Un artiste Pop, c'est indéniable. Benjamin Capdevielle le revendique : « Lichtenstein, c'est la base de mon influence », et il n'hésite pas à dire qu'il est ancré dans les années 70. Comics, mangas et séries télé à la frontière du réel l'embarquent dans un autre monde peuplé par Donald, Iron Man et par de supers héroïnes fantastiques que des créatures monstrueuses capturent.
Il n'est pas d'ici, Benjamin Capdevielle, il vient d'ailleurs. Ce qui donne à sa peinture un mélange détonant : le trait de la bande dessinée, ligne claire parfaite, noire sur blanc, des aplats de couleurs franches et partout l'irruption du surnaturel. Malgré une absence de reliefs, les personnages sont rendus dynamiques par le découpage des toiles en deux ou trois morceaux à l'instar du vignettage de la BD et d'un cadrage inspiré par sa formation photographique. Diptyques, triptyques apportent une profondeur structurante et nous projettent immédiatement dans l'action, au cœur d'un univers survitaminé.

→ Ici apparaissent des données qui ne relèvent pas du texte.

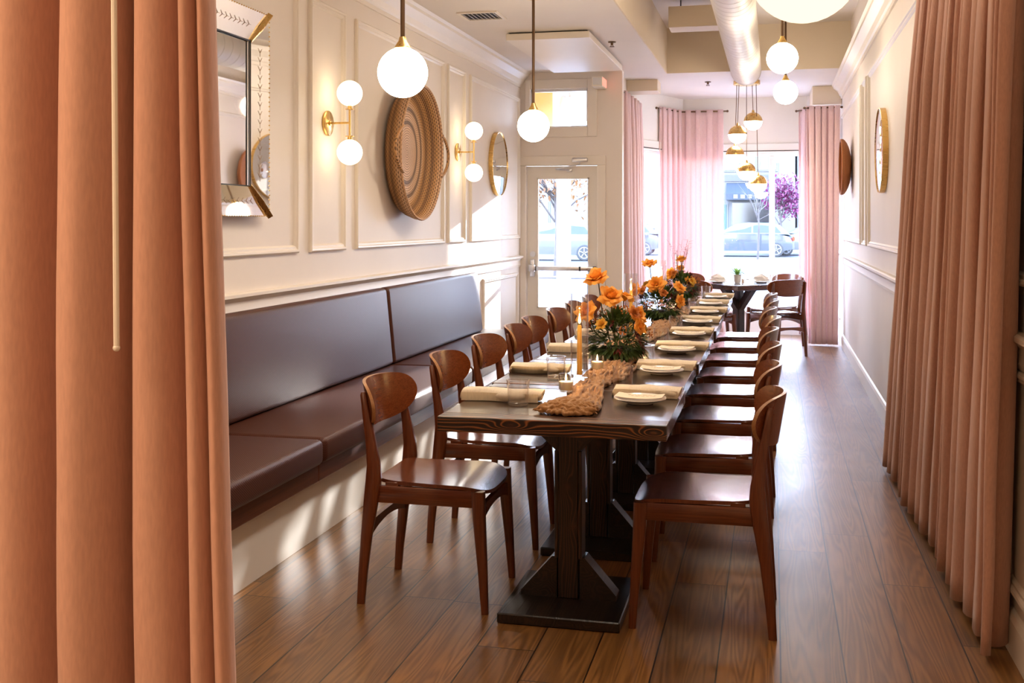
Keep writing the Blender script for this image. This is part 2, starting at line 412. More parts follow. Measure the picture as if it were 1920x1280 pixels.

Autodidacte, Benjamin Capdevielle, né en 1977, est un tout jeune artiste quicommence comme photographe malgré une vocation de dessinateur : « ma mère m'appelait ripolin car je peignais tous le temps, avec de la peinture de chez Castorama ». Adolescent il commence donc en décorant sa chambre et se met à peindre en 1998. Mais poussé par la nécessité de gagner sa vie, il se consacre à la photo et sort diplomé de MJM-Art School à Paris.
Quelques années plus tard, l'exposition de Murakami à la fondation Cartierréactive son désir de reprendre ses pinceaux. Les myriades d'yeux colorés de l'artiste japonais, l'iconographie des mangas qu'il connaît bien pour les avoir reçus comme cadeaux de la part de visiteurs nippons qui venaient chez lui lorsqu'il était enfant, le projettent à nouveau dans cet univers qu'il a déjà fait sien. Il se met à découper tout ce qu'il a, sa collection, comme des numéros originaux de The Micronauts à Doc Strange, qu'il chine et colle sur la toile. Morceaux de BD, publicités, petites annonces : « je veux mélanger tout ce qu'il se passait à ce moment-là ». Cela devient le fond sur lequel il va peindre et qui offre une deuxième lecture qui révèle parfois des images érotiques à peine visible au premier coup d'œil. Un second degré dont Benjamin n'est jamais très loin. Amusé par le sérieux déjanté de Donald, il s'agace de la perfection gentillette de Mickey et s'entiche des extra-terrestres qui pourraient être à l'origine de notre humanité.
Passion, déraison, théorie fumeuse, Benjamin Capdevielle rigole mais écoute, se passionne, cherche à comprendre d'où nous venons et en illustre la problématique. Ce qui donne aujourd'hui à sa peinture une orientation tout à fait énigmatique et personnelle. Tout commence par une recherche sur les plus anciennes calligraphies. L'écriture cunéiforme des Sumériens, anciens Babyloniens, retient son attention. Il découvre la théorie de l'auteur Zecharia Sitchin et l'existence supposée des Annunakis venus de la planète Nibiru, qui, par manipulation génétique, auraient créé l'homo sapiens. Hypothèse relayée, mais aussi largement controversée, par nombre d'archéologues et de linguistes ayant examiné les textes gravés de la civilisation sumérienne, elle-même porteuse de nombreuses questions. Si Benjamin Capdevielle garde raison face à ces extraordinaires spéculations, il n'en demeure pas moins fasciné et trouve matière à travailler.
Nouvelle inspiration pour cet artiste déjà fin prêt à entrer dans un monde de science-fiction, bercé par des films de séries B des années 50 : « La femme de 50 pieds », « La planète interdite », « Robot Monster »... Les scénarii bidon, les trucages grossiers et les typos des affiches qui les accompagnent composent un monde qui lui parle et porte son œuvre en devenir du comic strip vers l'espace intersidéral. « Je n'invente rien, je me sers du passé », dit-il, mais aussi de l'avenir, d'un lendemain qui n'existe pas encore, toute une vie devant lui. Pour l'heure, c'est le projet 313 qui l'occupe. Après plusieurs expositions collectives et participations à des foires d'art contemporain, voici venu le temps de sa première exposition personnelle.
Je laisse Benjamin à son travail, minutieux comme une horloge suisse, il peaufine le trait noir d'une soucoupe volante sur fond sonore d'un documentaire avec dans la tête l'envie sourde de tendre vers l'abstraction et la matière, un big bang attendu dans une carrière qui décolle au quart de tour vers les étoiles.